→ **THE TASK**
Only the lines from the top of the listing below to the line that has "mb.bar(corner(i, a), corner(i, b), r)" should be echoed, with both ends kept and pictures left out.

→ **GIVEN MATERIAL**
++++++++++++++++++++
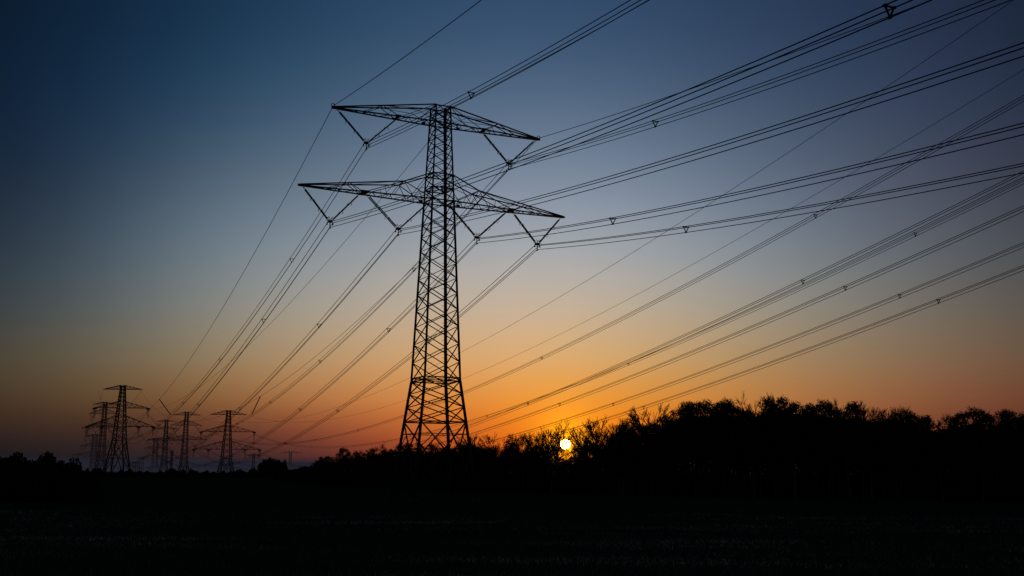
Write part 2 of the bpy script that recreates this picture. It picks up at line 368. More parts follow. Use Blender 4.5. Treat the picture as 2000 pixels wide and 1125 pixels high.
def great_pylon():
    t = thing('pylon', 'tall dark lattice pylon with two crossarms standing in the foreground field', 'pylon', (PX, PY, 0), YAW)
    for i in range(4):
        mb = MB(); zs = [0, Z2, Z1, ZB, ZM]
        for a, b in zip(zs, zs[1:]):
            r = .13 if b <= Z1 else .10 if b <= ZB else .075
            mb.bar(corner(i, a), corner(i, b), r)
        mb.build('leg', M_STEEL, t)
        f = MB(); c = corner(i, 0); f.box((c[0], c[1], .12), (.45, .45, .28)); f.build('footing', M_CONC, t)
    br = MB()
    # upper mast: cross bracing panels growing with the width
    lv = [Z1]; 
    while lv[-1] < ZM - .5: lv.append(lv[-1] + mw(lv[-1]) * 1.02)
    k = (ZM - Z1) / (lv[-1] - Z1); lv = [Z1 + (v - Z1) * k for v in lv]
    for n, (a, b) in enumerate(zip(lv, lv[1:])):
        for i in range(4):
            r = .048 if a < 22 else .04
            br.bar(corner(i, a), corner(i + 1, b), r); br.bar(corner(i + 1, a), corner(i, b), r)
    for z in (Z2, Z1, Z1 + .35, ZB, ZB + 1.35, ZJ, ZT, ZM - .06):
        for i in range(4): br.bar(corner(i, z), corner(i + 1, z), .06)
        if z not in (ZM - .06,): br.bar(corner(0, z), corner(2, z), .035); br.bar(corner(1, z), corner(3, z), .035)
    # leg part between the diaphragms
    zs = [Z2 + (Z1 - Z2) * q for q in (0, .36, .69, 1)]
    for a, b in zip(zs, zs[1:]):
        for i in range(4):
            br.bar(corner(i, a), corner(i + 1, b), .055); br.bar(corner(i + 1, a), corner(i, b), .055)
    # splayed foot: V down to the middle of each face, then out to the legs
    zc = 5.35
    for i in range(4):
        A, B = corner(i, Z2), corner(i + 1, Z2); mid = lerp(corner(i, zc), corner(i + 1, zc), .5)
        br.bar(A, mid, .07); br.bar(B, mid, .07)
        a6, b6 = corner(i, 6.85), corner(i + 1, 6.85)
        br.bar(a6, b6, .045)
        qa, qb = lerp(A, mid, .5), lerp(B, mid, .5)
        br.bar(qa, corner(i, zc), .035); br.bar(qb, corner(i + 1, zc), .035)
        fa, fb = corner(i, 3.0), corner(i + 1, 3.0)
        br.bar(corner(i, zc), corner(i + 1, zc), .045)
        br.bar(mid, corner(i, .5), .07); br.bar(mid, corner(i + 1, .5), .07)
        ha, hb = lerp(mid, corner(i, .5), .5), lerp(mid, corner(i + 1, .5), .5)
        br.bar(ha, fa, .035); br.bar(hb, fb, .035); br.bar(ha, corner(i, zc), .035); br.bar(hb, corner(i + 1, zc), .035)
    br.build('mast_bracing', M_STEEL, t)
    # ladder with cable tray climbing the near face
    ld = MB()
    zz = np.linspace(.8, ZM - .4, 12)
    P = [((.13 + .02 * math.sin(z)) * 0 + .14 * mw(z), -mw(z) - .16, z) for z in zz]
    for dx in (-.13, .13): ld.poly([(p[0] + dx, p[1], p[2]) for p in P], .045)
    ld.poly([(p[0], p[1] + .05, p[2]) for p in P if p[2] > 17], .10)
    z = 1.
    while z < ZM - .5:
        y = -mw(z) - .16; x = .14 * mw(z)
        ld.bar((x - .13, y, z), (x + .13, y, z), .014)
        if int(z / .3) % 3 == 0: ld.bar((x - .13, y, z), (x - .42, y, z), .018)
        z += .3
    ld.build('ladder', M_STEEL, t)
    # crossarms -------------------------------------------------------
    def arm_half(mb, s, L, zb, zroot, knee=None, vx=()):
        w0 = mw(zb); wr = mw(zroot); yt = .10
        def yb(x): return w0 + (yt - w0) * (x - w0) / (L - w0)
        def bot(x, q): return (s * x, q * yb(x), zb)
        def top(x):
            if knee:
                if x < knee[0]: f = (x - wr) / (knee[0] - wr); return zroot + (knee[1] - zroot) * f
                f = (x - knee[0]) / (L - knee[0]); return knee[1] + (zb + .10 - knee[1]) * f
            f = (x - wr) / (L - wr); return zroot + (zb + .10 - zroot) * f
        def topp(x, q):
            f = (x - wr) / (L - wr); y = wr + (yt - wr) * max(0, f); return (s * x, q * y, top(max(x, wr)))
        for q in (-1, 1):
            mb.bar(bot(w0, q), bot(L, q), .070)
            if knee:
                mb.bar(topp(wr, q), topp(knee[0], q), .062); mb.bar(topp(knee[0], q), topp(L, q), .062)
            else: mb.bar(topp(wr, q), topp(L, q), .066)
        # flat zigzag of the bottom face
        n = 15 if knee else 11; xs = [w0 + (L - w0) * (1 - (1 - i / n) ** 1.0) for i in range(n + 1)]
        for i in range(n - 1):
            mb.bar(bot(xs[i], -1 if i % 2 else 1), bot(xs[i + 1], 1 if i % 2 else -1), .03)
            if i % 2: mb.bar(bot(xs[i], -1), bot(xs[i], 1), .028)
        # side faces
        if knee:
            vi = vx[0]; nx = L * .665
            for q in (-1, 1):
                K = topp(knee[0], q)
                mb.bar(K, bot(vi, q), .042); mb.bar(K, bot(w0, q), .042)
                mb.bar(K, bot(knee[0] - 1.0, q), .03); mb.bar(K, bot(knee[0] + 1.1, q), .03)
                mb.bar(topp(wr, q), bot(knee[0] - 1.0, q), .03)
                mb.bar(lerp(K, bot(w0, q), .5), bot(knee[0] - 1.9, q), .024); mb.bar(lerp(K, bot(w0, q), .45), (s * w0, q * w0, zb + 1.35), .026)
                mb.bar(lerp(K, bot(vi, q), .5), bot((knee[0] + vi) / 2 - .2, q), .024)
                mb.bar(lerp(K, bot(vi, q), .25), topp(knee[0] + 1.3, q), .022)
                N_ = topp(nx, q); mb.bar(N_, bot(vi + .25, q), .036); mb.bar(N_, bot(L * .82, q), .034)
                mb.bar(lerp(N_, bot(L * .82, q), .5), bot(L * .72, q), .022)
            mb.bar(topp(knee[0], -1), topp(knee[0], 1), .045); mb.bar(topp(nx, -1), topp(nx, 1), .04)
            mb.bar(topp(nx, -1), bot(vi, 1), .028)
            mb.bar(topp(knee[0], -1), topp(wr, 1), .028); mb.bar(topp(knee[0], -1), topp(nx, 1), .026)
        else:
            vi = vx[0]; nx = L * .56
            for q in (-1, 1):
                N_ = topp(nx, q); mb.bar(N_, bot(vi - .05, q), .036); mb.bar(N_, bot(L * .74, q), .036)
                R_ = topp(wr, q); mb.bar(R_, bot(vi - .3, q), .032); mb.bar(R_, bot(2.6, q), .03)
                mb.bar(lerp(R_, bot(vi, q), .5), bot(w0, q), .026); mb.bar(lerp(R_, bot(vi, q), .5), N_, .026)
                mb.bar(lerp(N_, bot(vi, q), .5), bot(vi + 1.2, q), .022)
            mb.bar(topp(nx, -1), topp(nx, 1), .04); mb.bar(topp(nx, -1), topp(wr, 1), .028)
        # gusset boxes where the insulators hang, and the blunt tip
        for v in vx:
            y = yb(v); mb.box((s * v, 0, zb - .03), (.16 if not knee else .30, y, .07))
            for q in (-1, 1): mb.box((s * v, q * y, zb + .04), (.30 if not knee else .45, .05, .11))
            for dx in (-.3, .3): mb.bar((s * (v + dx), -y, zb), (s * (v - dx), y, zb), .045)
        mb.box((s * (L - .25), 0, zb + .04), (.42, .14, .09))
    up = MB(); lo = MB()
    for s in (-1, 1):
        arm_half(up, s, L1, ZT, ZM, vx=(4.95,)); arm_half(lo, s, L2, ZB, ZJ, knee=(XK, ZK), vx=(8.35,))
    a = up.build('crossarm', M_STEEL, t); tag(a, 'shorter upper crossarm')
    b = lo.build('crossarm', M_STEEL, t); tag(b, 'longer lower crossarm with raised knees')
    for s in (-1, 1):
        for z in (ZT, ZB):
            w = mw(z); mb = MB(); mb.box((s * (w + (1.1 if z == ZT else .9)), w * -.2, z - .22), (.20, .05, .14)); mb.build('marker_plate', M_STEEL, t)
        e = MB(); cx = s * (L1 + .02)
        pts = [(cx + .17 * math.cos(q) * 1., 0, ZT + .30 + .17 * math.sin(q)) for q in np.linspace(-1.2, 4.2, 11)]
        e.poly(pts, .035); e.bar((cx - s * .2, 0, ZT + .02), (cx, 0, ZT + .16), .05); e.build('earth_wire_clamp', M_STEEL, t)
    # V strings -------------------------------------------------------
    V = [(8.193, ZT, 3.285, L1 - .45, 4.95), (11.743, ZB, 3.414, L2 - .35, 8.72), (4.462, ZB, 3.414, 7.98, 1.12)]
    for s in (-1, 1):
        for cx, zb, dr, xo, xi in V:
            y0 = s * cx; bz = zb - dr
            for xa in (xo, xi):
                top = (s * xa, 0, zb - .12); sg = 1 if xa > cx else -1
                end = (s * (cx + sg * .16), 0, bz + .12)
                sets = (-.2, .2) if (xa, cx) in ((7.98, 4.462),) else (-.11, .11)
                ins = MB(); horns = []
                for oy in sets:
                    a_ = (top[0], top[1] + oy, top[2]); b_ = (end[0], end[1] + oy * .9, end[2])
                    ins.bar(a_, lerp(a_, b_, .08), .025)
                    for q0, q1 in ((.08, .36), (.385, .665), (.69, .95)):
                        ins.bar(lerp(a_, b_, q0), lerp(a_, b_, q1), .058)
                        nn = 12
                        for i in range(nn):
                            f = q0 + (q1 - q0) * (i + .5) / nn; ins.bar(lerp(a_, b_, f - .004), lerp(a_, b_, f + .004), .092, .07)
                    ins.bar(a_, b_, .022)
                for q in (.37, .68):
                    c = lerp(top, end, q); horn = MB(); horns.append(horn)
                    horn.bar((c[0], c[1] - .2, c[2]), (c[0], c[1] + .2, c[2]), .02)
                    for oy in sets:
                        for sd in (-1, 1):
                            cc = (c[0], c[1] + oy, c[2]); nx = sd * .23
                            pp = [(c[0], c[1] + oy, c[2]), (cc[0] + nx * .7, cc[1], cc[2] + .05 + sd * s * sg * .06), (cc[0] + nx, cc[1], cc[2] - .08), (cc[0] + nx * .9, cc[1], cc[2] - .17), (cc[0] + nx * .6, cc[1], cc[2] - .16)]
                            horn.poly(pp, .014)
                o = ins.build('insulator_string', M_INSUL, t, k=6)
                [h_.build('arcing_horn', M_STEEL, o) for h_ in horns]
            cl = MB(); x = s * cx
            cl.box((x, 0, bz + .06), (.20, .24, .07)); cl.bar((x, 0, bz + .1), (x, 0, bz - .62), .045)
            cl.bar((x - .28, 0, bz - .06), (x + .28, 0, bz - .06), .04)
            for sd in (-1, 1):
                cl.poly([(x + sd * .28, 0, bz - .06), (x + sd * .33, 0, bz - .16), (x + sd * .30, 0, bz - .30)], .04)
                cl.box((x + sd * .29, 0, bz - .27), (.04, .16, .04))
                for oy in (-.2, .2): cl.poly([(x + sd * .1, oy, bz + .12), (x + sd * .14, oy, bz + .42), (x + sd * .20, oy, bz + .50), (x + sd * .25, oy, bz + .42)], .022)
                cl.poly([(x + sd * .2, 0, bz + .14), (x + sd * .38, 0, bz + .10), (x + sd * .42, 0, bz + .26)], .02)
            cl.box((x, 0, bz - .66), (.05, .18, .05))
            cl.build('suspension_clamp', M_STEEL, t)
    return t
great_pylon()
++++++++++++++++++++
→ **RESPONSE FOR THIS EXERCISE**
Write part 2 of the bpy script that recreates this picture. It picks up at line 368. More parts follow. Use Blender 4.5. Treat the picture as 2000 pixels wide and 1125 pixels high.
def great_pylon():
    t = thing('pylon', 'tall dark lattice pylon with two crossarms standing in the foreground field', 'pylon', (PX, PY, 0), YAW)
    for i in range(4):
        mb = MB(); zs = [0, Z2, Z1, ZB, ZM]
        for a, b in zip(zs, zs[1:]):
            r = .13 if b <= Z1 else .10 if b <= ZB else .075
            mb.bar(corner(i, a), corner(i, b), r)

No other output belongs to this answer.